Short task: Search the data below for the string "pixels". Extract every line that contains it.

Records supplied:
········

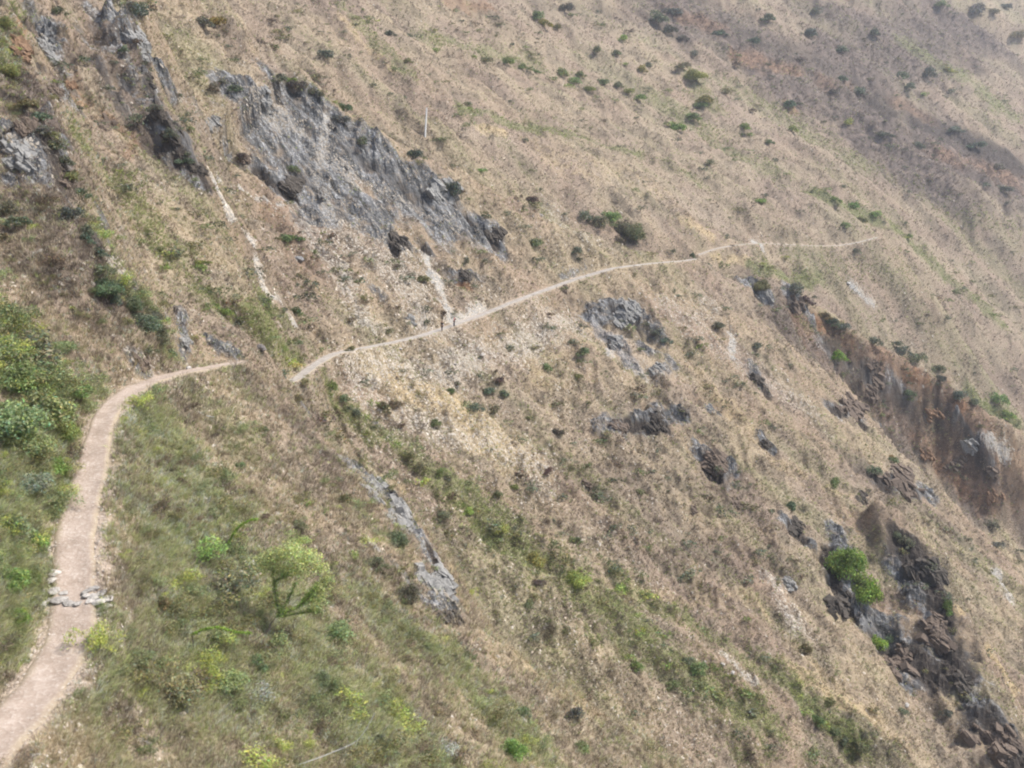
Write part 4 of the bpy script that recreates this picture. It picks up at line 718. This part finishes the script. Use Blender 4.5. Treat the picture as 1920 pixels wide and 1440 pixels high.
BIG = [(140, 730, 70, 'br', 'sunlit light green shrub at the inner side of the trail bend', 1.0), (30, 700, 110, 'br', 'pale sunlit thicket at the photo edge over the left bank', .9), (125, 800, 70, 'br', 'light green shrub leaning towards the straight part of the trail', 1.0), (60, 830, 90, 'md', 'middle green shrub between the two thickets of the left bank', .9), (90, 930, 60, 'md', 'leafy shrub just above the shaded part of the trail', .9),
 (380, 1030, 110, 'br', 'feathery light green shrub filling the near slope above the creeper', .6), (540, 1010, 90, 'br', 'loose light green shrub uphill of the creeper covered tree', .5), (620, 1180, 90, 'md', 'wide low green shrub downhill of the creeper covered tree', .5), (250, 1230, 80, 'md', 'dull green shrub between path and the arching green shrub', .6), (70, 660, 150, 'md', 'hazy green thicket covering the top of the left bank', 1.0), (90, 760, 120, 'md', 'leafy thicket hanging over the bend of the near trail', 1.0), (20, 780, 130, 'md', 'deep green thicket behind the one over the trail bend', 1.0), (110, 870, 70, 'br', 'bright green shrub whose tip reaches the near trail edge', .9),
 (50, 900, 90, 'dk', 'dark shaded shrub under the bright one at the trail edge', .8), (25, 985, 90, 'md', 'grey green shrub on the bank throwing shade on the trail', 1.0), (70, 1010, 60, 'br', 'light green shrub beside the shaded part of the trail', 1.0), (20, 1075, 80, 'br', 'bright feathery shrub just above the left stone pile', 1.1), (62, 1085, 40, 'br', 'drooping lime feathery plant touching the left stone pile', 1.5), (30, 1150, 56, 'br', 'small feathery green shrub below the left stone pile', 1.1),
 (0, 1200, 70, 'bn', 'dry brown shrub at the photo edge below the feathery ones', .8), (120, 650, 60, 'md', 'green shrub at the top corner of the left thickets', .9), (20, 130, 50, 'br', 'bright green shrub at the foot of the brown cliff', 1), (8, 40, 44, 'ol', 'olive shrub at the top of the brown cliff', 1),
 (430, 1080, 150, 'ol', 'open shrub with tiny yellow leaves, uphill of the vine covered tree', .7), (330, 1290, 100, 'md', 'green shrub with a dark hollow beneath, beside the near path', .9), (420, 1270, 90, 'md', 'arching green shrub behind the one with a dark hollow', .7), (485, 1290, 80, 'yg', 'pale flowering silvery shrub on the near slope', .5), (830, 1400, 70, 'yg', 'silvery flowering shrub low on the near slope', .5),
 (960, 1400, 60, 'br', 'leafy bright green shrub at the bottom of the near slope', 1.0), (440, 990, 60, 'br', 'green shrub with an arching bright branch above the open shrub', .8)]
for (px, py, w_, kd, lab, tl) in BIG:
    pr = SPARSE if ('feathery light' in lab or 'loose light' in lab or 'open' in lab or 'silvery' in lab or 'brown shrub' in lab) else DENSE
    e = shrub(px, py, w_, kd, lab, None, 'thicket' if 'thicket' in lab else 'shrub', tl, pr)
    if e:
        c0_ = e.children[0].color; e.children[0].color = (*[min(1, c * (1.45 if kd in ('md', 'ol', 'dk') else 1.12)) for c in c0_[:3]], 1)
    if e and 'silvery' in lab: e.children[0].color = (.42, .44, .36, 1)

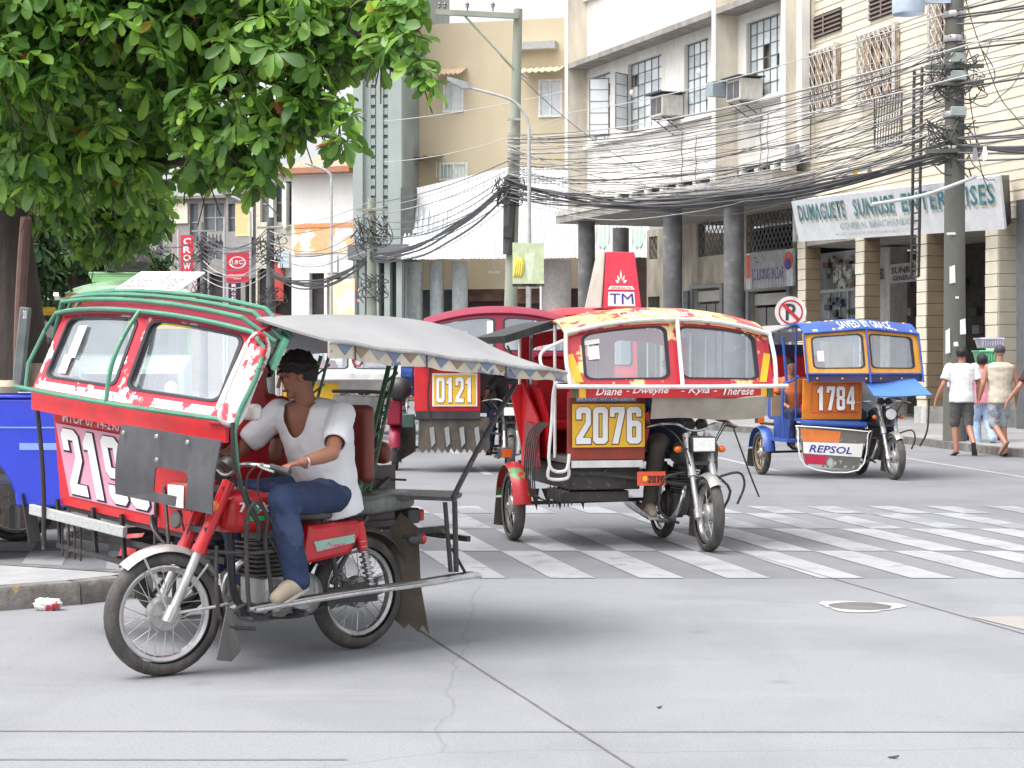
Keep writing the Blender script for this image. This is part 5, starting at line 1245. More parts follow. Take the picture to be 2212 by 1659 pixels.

········

Solved exercise:
Write part 4 of the bpy script that recreates this picture. It picks up at line 718. This part finishes the script. Use Blender 4.5. Treat the picture as 1920 pixels wide and 1440 pixels high.
Keep writing the Blender script for this image. This is part 5, starting at line 1245. More parts follow. Take the picture to be 2212 by 1659 pixels.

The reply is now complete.